Last week I read a book I wish I'd written. Not just in the way I wish I'd written Hamlet - this argument has been in my head for a while and I don't understand why it doesn't get more airtime. The book is Falling Behind, Robert Frank. The argument runs as follows:
1. People care about relative consumption more in some domains than others (call goods where it matters a lot 'positional goods')
2. Concerns about relative arms races lead to 'arms races' focused on positional goods
3. These arms races divert resources from nonpositional goods, causing large welfare losses.
4. For middle class families, the losses from positional arms races have been made worse by rising inequality.
Frank uses thought experiments to help to express this argument, in each case asking the reader to which of two worlds they would rather live in. Firstly, choose between 'World A, in a 4,000-square-foot house and 6,000-square-foot houses and and World B, in which you will live in a 3,000 square-foot house and 2,000-square-foot houses'. Most people, Frank reports, choose World B. 'In the second thought experiment, your choice s between World C, in which you have four weeks a year of vacation time and others have six weeks; and World D, in which you have two weeks of vacation time and others have one week'. This time, Frank reports, most people choose World C. So, houses are a much more positional good than leisure. As a result, as wealth and inequality rises, to avoid the growing pain of living in comparatively small home, people rest less, save less and take less care of their health as they engage in a 'positional arms race' for the positional good of housing.
Frank's analogy here is with the elk. The key to attractiveness for the male elk is to have big antlers. So, while fossil records show that in the past antlers were tiny, through natural selection they have become enormous. They are unwieldy and uncomfortable for the elks and get caught in trees, etc, but because evolutionary competition is based around breeding, they continue to grow. Here again, positional benefits between individuals cause big welfare losses for society.

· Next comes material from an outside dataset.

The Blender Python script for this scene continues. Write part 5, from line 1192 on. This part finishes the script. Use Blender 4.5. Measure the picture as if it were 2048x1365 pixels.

This is a different argument to Offer's about why we seem more imprudent than ever with money, time, sex and health. Offer focuses on wealth effects - "Affluence breeds impatience, and impatience undrmines well-being" - while Frank focuses on inequality effects. I wonder how their accounts might be integrated.

So what does this mean for government?
Stop chasing educational positional goods (league tables and grades)?
Dampen down the housing market? Stop saying we want more young people on the ladder (a positional metaphor if ever there was one)
Is this how we explain multiple exclusion - for the sick, isolated, unable to work?